Many organisations follow a hybrid cloud strategy because they have legacy applications that do not work in the cloud, but also because they want to maximise security by keeping sensitive data on-premise.
When hybrid environments are lost from view because of their complexity, however, all this is compromised. It becomes extremely hard for an organisation to be certain it meets data sovereignty requirements. In this area, lack of expertise is a particular problem for SMEs. In the 2022 Flexera report, 78 per cent of SMEs said this was one of their top challenges.
Next-generation tools restore control
Any organisation with hybrid environments that include multiple clouds must know if its infrastructure is architected correctly, working efficiently, and how to improve it at a time when IT talent is scarce and costly. Increasing complexity means it is no longer advisable to rely on the multiplicity of vendor-specific tools. These remain specific to each big cloud provider and are not equipped for edge computing. Instead, organisations need to deploy one of the next-generation cloud management platforms that span all environments, irrespective of where they are.
These newer solutions are designed for hybrid cloud and address the complexities of multi-cloud environments, addressing all the security, cost and management difficulties that arise. They are capable of giving SMEs the central visibility and control they need with reporting tools, high-performance storage, workflow automation and advanced security.
Enterprises benefit from faster deployment, and the ability to extend advanced orchestration capabilities to the edge. For protection, organisations can also implement role-based access controls and encryption, using a single cloud management portal, significantly reducing risk and improving visibility for IT compliance teams. Organisations gain the capability to choose providers and services for the best value. They can deploy, allocate and migrate resources wherever required, using a plan developed in collaboration with the platform provider.
Preparation and configuration
Preparation should take the form of a workload assessment using best-in-class software to identify the usage of every server and the benefits and disadvantages of the many different cloud environments.
From this point, it is possible to make informed recommendations about workloads in line with the business objectives of each deployment. The process should accommodate the organisation’s probable AI and machine learning needs and requirements for data orchestration, security, and compliance. Configuration then tunes the different hardware and software elements to be fully interoperable.
Organisations should also ensure they have maximum flexibility and resilience via cloud on-ramps such as Megaport, which provides high availability of cloud services and the ability to add or alter cloud connections as requirements change. Fast fibre connectivity with the main public cloud providers’ hubs is important for the low latency Industry 4.0 and IoT edge applications that depend on high-speed, high bandwidth.

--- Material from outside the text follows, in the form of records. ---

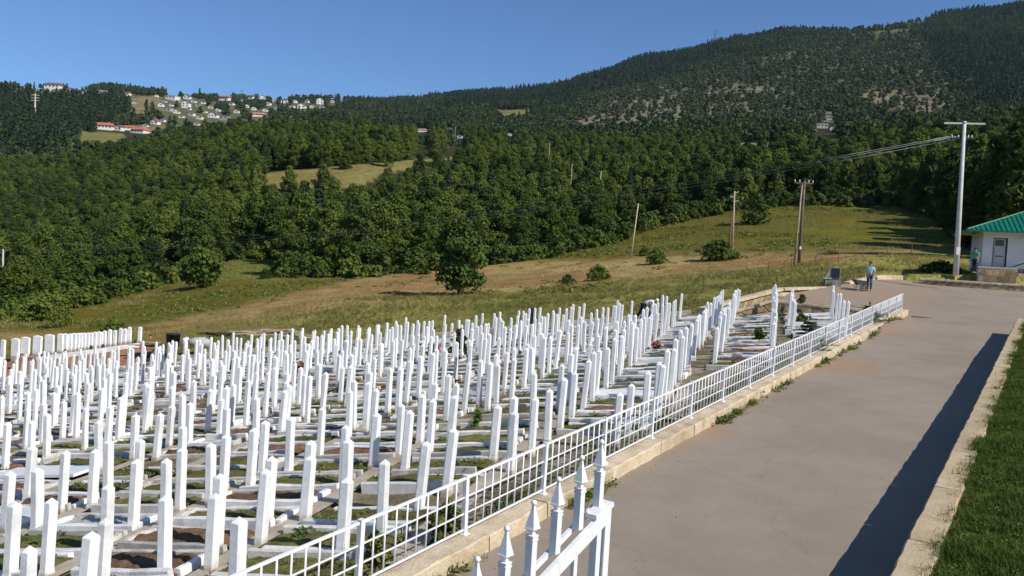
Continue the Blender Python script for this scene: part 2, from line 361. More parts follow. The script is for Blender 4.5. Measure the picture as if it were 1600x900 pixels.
M['leaf_dark'] = leafmat('broad_leaf_dark', (.028, .054, .012), (.10, .142, .03))
M['needle'] = leafmat('needle_leaf', (.020, .040, .020), (.055, .088, .042), trans=.12)
M['leaf_far'] = leafmat('distant_broad_leaf', (.040, .068, .022), (.11, .14, .045))
M['leaf_pale'] = leafmat('grey_green_leaf', (.075, .095, .048), (.16, .175, .09))
M['leaf_young'] = leafmat('shrub_leaf', (.035, .075, .015), (.10, .17, .03))
M['spruce'] = leafmat('spruce_needle', (.03, .06, .03), (.085, .13, .06), trans=.15)
M['grass'] = leafmat('lawn_blade', (.040, .080, .012), (.125, .185, .034), trans=.25)
M['drygrass'] = leafmat('meadow_blade', (.20, .185, .055), (.42, .34, .14), trans=.3)
M['weed'] = leafmat('weed_leaf', (.085, .11, .022), (.23, .24, .06), trans=.25)

def world_mat_asphalt():
    m = bpy.data.materials.new('worn_asphalt'); m.use_nodes = True; nt = m.node_tree; nt.nodes.clear(); N = nt.nodes.new; Lk = nt.links.new
    out = N('ShaderNodeOutputMaterial'); b = N('ShaderNodeBsdfPrincipled'); Lk(b.outputs[0], out.inputs[0]); b.inputs['Roughness'].default_value = .9; b.inputs['Specular IOR Level'].default_value = .15
    g = N('ShaderNodeNewGeometry').outputs['Position']
    def noise(s, d=6, r=.6):
        n = N('ShaderNodeTexNoise'); n.inputs['Scale'].default_value = s; n.inputs['Detail'].default_value = d; n.inputs['Roughness'].default_value = r; Lk(g, n.inputs['Vector']); return n.outputs[0]
    rp = N('ShaderNodeValToRGB'); Lk(noise(.35, 8), rp.inputs[0]); e = rp.color_ramp.elements
    e[0].position = .3; e[0].color = (.262, .215, .166, 1); e[1].position = .72; e[1].color = (.322, .270, .213, 1)
    def mult(c, f, a, bb, lo, hi):
        mr = N('ShaderNodeMapRange'); mr.inputs[1].default_value = a; mr.inputs[2].default_value = bb; mr.inputs[3].default_value = lo; mr.inputs[4].default_value = hi; Lk(f, mr.inputs[0])
        mx = N('ShaderNodeMix'); mx.data_type = 'RGBA'; mx.blend_type = 'MULTIPLY'; mx.inputs[0].default_value = 1; Lk(c, mx.inputs[6]); Lk(mr.outputs[0], mx.inputs[7]); return mx.outputs[2]
    c = mult(rp.outputs[0], noise(90, 2), .3, .7, .84, 1.16)
    c = mult(c, noise(7, 4), .62, .78, 1.0, .84)          # small dark spots
    c = mult(c, noise(1.4, 7, .7), .35, .65, .965, 1.03)
    nv = N('ShaderNodeTexNoise'); nv.inputs['Scale'].default_value = .8; nv.inputs['Detail'].default_value = 6; Lk(g, nv.inputs['Vector'])
    vm = N('ShaderNodeVectorMath'); vm.operation = 'MULTIPLY_ADD'; vm.inputs[1].default_value = (1.6, 1.6, 0); Lk(nv.outputs['Color'], vm.inputs[0]); Lk(g, vm.inputs[2])
    vo = N('ShaderNodeTexVoronoi'); vo.feature = 'DISTANCE_TO_EDGE'; vo.inputs['Scale'].default_value = .23; Lk(vm.outputs[0], vo.inputs['Vector'])
    gate_ = noise(.5, 3); cm = N('ShaderNodeMath'); cm.operation = 'MULTIPLY_ADD'; cm.inputs[1].default_value = -.012; Lk(gate_, cm.inputs[0]); Lk(vo.outputs['Distance'], cm.inputs[2])
    c = mult(c, cm.outputs[0], -.006, -.003, .86, 1.0)
    at = N('ShaderNodeAttribute'); at.attribute_name = 'dust'
    f = N('ShaderNodeMath'); f.operation = 'MULTIPLY_ADD'; f.inputs[1].default_value = .9; f.inputs[2].default_value = -.28; Lk(noise(2.2, 8, .7), f.inputs[0])
    f2 = N('ShaderNodeMath'); f2.operation = 'ADD'; Lk(f.outputs[0], f2.inputs[0]); Lk(at.outputs['Fac'], f2.inputs[1])
    mr = N('ShaderNodeMapRange'); mr.inputs[1].default_value = .45; mr.inputs[2].default_value = 1.0; mr.inputs[3].default_value = 0; mr.inputs[4].default_value = .8; Lk(f2.outputs[0], mr.inputs[0])
    mx = N('ShaderNodeMix'); mx.data_type = 'RGBA'; Lk(mr.outputs[0], mx.inputs[0]); Lk(c, mx.inputs[6]); mx.inputs[7].default_value = (.34, .225, .145, 1)
    Lk(mx.outputs[2], b.inputs['Base Color'])
    bp = N('ShaderNodeBump'); bp.inputs['Strength'].default_value = .35; bp.inputs['Distance'].default_value = .012; Lk(noise(70, 4), bp.inputs['Height']); Lk(bp.outputs[0], b.inputs['Normal'])
    return m
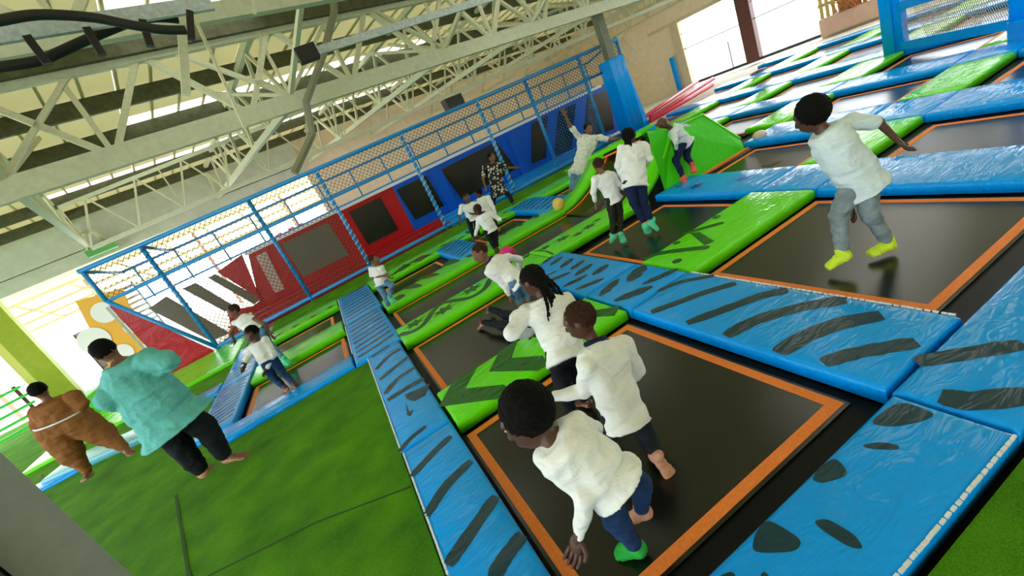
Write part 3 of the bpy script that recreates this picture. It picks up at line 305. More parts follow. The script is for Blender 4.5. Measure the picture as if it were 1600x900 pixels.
# near grey post at the lower left, outside the turf
a = math.radians(123.2); dx, dy = math.cos(a), math.sin(a); L_ = .62
o = empty('grey_post', (dx*L_, dy*L_, -.05), 'smooth grey metal post close to the camera at the lower left corner', 'post')
px, py = -dy, dx
mb = MB(); c0 = Vector((dx*L_, dy*L_, 0)); pv = Vector((px, py, 0)); dv = Vector((dx, dy, 0))
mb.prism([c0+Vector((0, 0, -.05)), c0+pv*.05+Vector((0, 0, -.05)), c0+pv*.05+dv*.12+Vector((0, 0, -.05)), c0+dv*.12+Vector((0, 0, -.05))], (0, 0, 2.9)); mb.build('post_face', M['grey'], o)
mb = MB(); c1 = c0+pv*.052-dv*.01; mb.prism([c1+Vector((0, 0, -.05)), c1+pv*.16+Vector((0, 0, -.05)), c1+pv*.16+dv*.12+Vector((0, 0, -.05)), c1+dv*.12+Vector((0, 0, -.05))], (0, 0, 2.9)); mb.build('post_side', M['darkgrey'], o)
# ---------------------------------------------------------------- trampolines and pads
def marks(o, polys, z, m, name='printed_mark', lines=(), ells=(), th=.0015, wf=1.0):
    for q in polys: MB().prism([(x, y, z-th) for x, y in q] if area2(q) > 0 else [(x, y, z-th) for x, y in q[::-1]], (0, 0, th+.0015)).build(name, m, o)
    for pts, wd in lines:
        wd *= wf
        P = smooth_path([Vector((x, y, 0)) for x, y in pts], 6); L1 = []; L2 = []
        for k, p in enumerate(P):
            d = (P[min(k+1, len(P)-1)]-P[max(k-1, 0)]).normalized(); n_ = Vector((-d.y, d.x, 0)); e = min(k, len(P)-1-k); f = .72+.28*min(1, e/2); f *= .92+.16*random.random()
            L1.append(p+n_*wd/2*f); L2.append(p-n_*wd/2*f)
        n = len(P); V = [(p.x, p.y, z+.0015) for p in L1]+[(p.x, p.y, z+.0015) for p in L2]
        mesh(name, V, [(k, n+k, n+k+1, k+1) for k in range(n-1)], m, o)
    for A, Bq, wd in ells:
        A = Vector((*A, 0)); Bq = Vector((*Bq, 0)); c_ = (A+Bq)/2; a_ = (Bq-A)/2; n_ = Vector((-a_.y, a_.x, 0)).normalized()*wd
        V = [c_+a_*math.cos(t*math.pi/8)+n_*math.sin(t*math.pi/8)*(1+.12*math.sin(3*t))+Vector((0, 0, z+.0015)) for t in range(16)]
        mesh(name, V, [tuple(range(16))], m, o)
def rounded(q):
    n = len(q); out = []
    for k in range(n):
        a, b, c_, d = [Vector((*q[(k+i-1) % n], 0)) for i in range(4)]
        for j in range(5):
            out.append(b.lerp(c_, j/5))
    for _ in range(3): out = [(out[i-1]+out[i]*2+out[(i+1) % len(out)])/4 for i in range(len(out))]
    return [(p.x, p.y) for p in out]
def area2(q): return sum(q[i][0]*q[(i+1) % len(q)][1]-q[(i+1) % len(q)][0]*q[i][1] for i in range(len(q)))
def pad(x0, y0, x1, y1, col, label, name='pad', group=None, z0=-.1, z1=0, trim=None, rad=.03):
    V, F = gridbox(x0+.006, y0+.006, x1-.006, y1-.006, z0, z1, rad, .2)
    o = mesh(name, V, F, M[col], None, True); tag(o, label, 'pad', group)
    if trim:                                                   # white binding along one edge
        a, b = trim; d = (Vector(b)-Vector(a)); n = int(d.length/.035); mb = MB()
        for k in range(n):
            p = Vector(a)+d*(k/n); q = Vector(a)+d*((k+random.uniform(.6, 1))/n); mb.beam(p+Vector((0, 0, random.uniform(-.004, .003))), q, .011, .010)
        mb.build('binding', M['trim'], o)
    return o
def tramp(x0, y0, x1, y1, label, inset=.17, z=-.1, group=None, line=.055, rect=None):
    o = MB().box((x0, y0, z-.03), (x1, y1, z-.012)).build('trampoline', M['cover']); tag(o, label, 'trampoline', group)
    a0, b0, a1, b1 = rect or (x0+inset, y0+inset, x1-inset, y1-inset)
    bed = MB().box((a0-.02, b0-.02, z-.012), (a1+.02, b1+.02, z)).build('bed', M['bed'], o)
    mb = MB(); h = z+.003
    for (p, q) in (((a0, b0), (a1, b0+line)), ((a0, b1-line), (a1, b1)), ((a0, b0+line), (a0+line, b1-line)), ((a1-line, b0+line), (a1, b1-line))):
        mb.box((p[0], p[1], z-.004), (q[0], q[1], h))
    mb.build('boundary_line', M['orange'], o)
    return o
# frame carcass under everything (dark)
for (x0, y0, x1, y1) in [(-.5, .62, 6.2, 9.9), (-6.2, 5.5, -.5, 9.9), (6.2, .62, 18, 5.2), (6.2, 5.2, 16, 7.2), (6.4, 7.2, 16, 11)]:
    o = MB().box((x0, y0, -.185), (x1, y1, -.14)).build('floor', M['cover']); o['kind'] = 'structure'
# column of striped blue pads on the left
lp = pad(-.35, .75, .07, 3.08, 'blue', 'near striped blue pad running to the bottom edge, left of the front trampoline', trim=((-.345, .8, -.004), (-.345, 3.06, -.004)))
marks(lp, [], 0, M['ink'], 'stripe', D['st_left'], wf=1.35)
lp = pad(-.36, 3.08, .07, 5.42, 'blue', 'striped blue pad between the turf and the second trampoline, with a crumpled patch', trim=((-.355, 3.1, -.004), (-.355, 5.4, -.004)))
marks(lp, D['mk_left'], 0, M['ink']); marks(lp, [], 0, M['ink'], 'stripe', D['st_left2'], wf=1.25)
def stripes(o, x0, y0, x1, y1, n, wd, sl=0, along='x', m=None):
    L_ = []
    for k in range(n):
        t = (k+.5)/n
        if along == 'x': y = y0+(y1-y0)*t; L_.append(([(x0+.04, y), ((x0+x1)/2, y+sl*.5+.02*random.uniform(-1, 1)), (x1-.04, y+sl)], wd))
        else: x = x0+(x1-x0)*t; L_.append(([(x, y0+.04), (x+.02*random.uniform(-1, 1)+sl*.5, (y0+y1)/2), (x+sl, y1-.04)], wd))
    marks(o, [], 0, m or M['ink'], 'stripe', L_)
lp = pad(-.52, 5.42, .12, 7.45, 'blue', 'finely striped blue pad behind the turf corner, between two rows of trampolines', trim=((-.515, 5.9, -.004), (-.515, 7.4, -.004))); stripes(lp, -.5, 5.5, .1, 7.4, 9, .06, .1)
lp = pad(-.52, 7.45, .16, 9.78, 'blue', 'farthest finely striped blue pad of the left line, ending at the cage turf', trim=((-.515, 7.5, -.004), (-.515, 9.7, -.004))); stripes(lp, -.5, 7.5, .14, 9.7, 9, .06, .1)
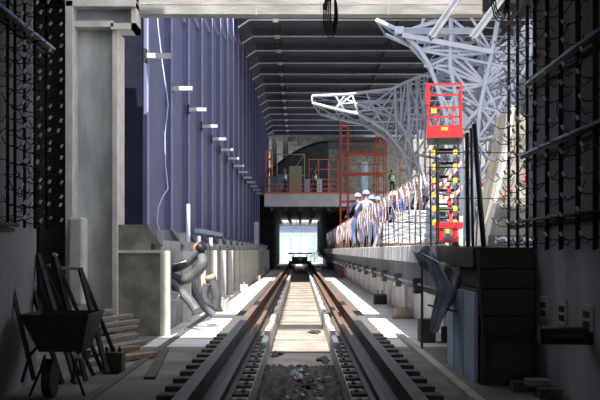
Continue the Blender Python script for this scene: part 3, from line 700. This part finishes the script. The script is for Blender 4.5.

The deployment of next-generation hybrid cloud management platforms is now really the only way SMEs can bring themselves the major advances of cloud and edge computing. Within hybrid architectures, multi-cloud environments are generating serious management headaches and cost overruns that IT departments must resolve. It is only through next-generation tools they can gain control and achieve the full potential of their multi-cloud environments in terms of efficiency, innovation and organisational agility.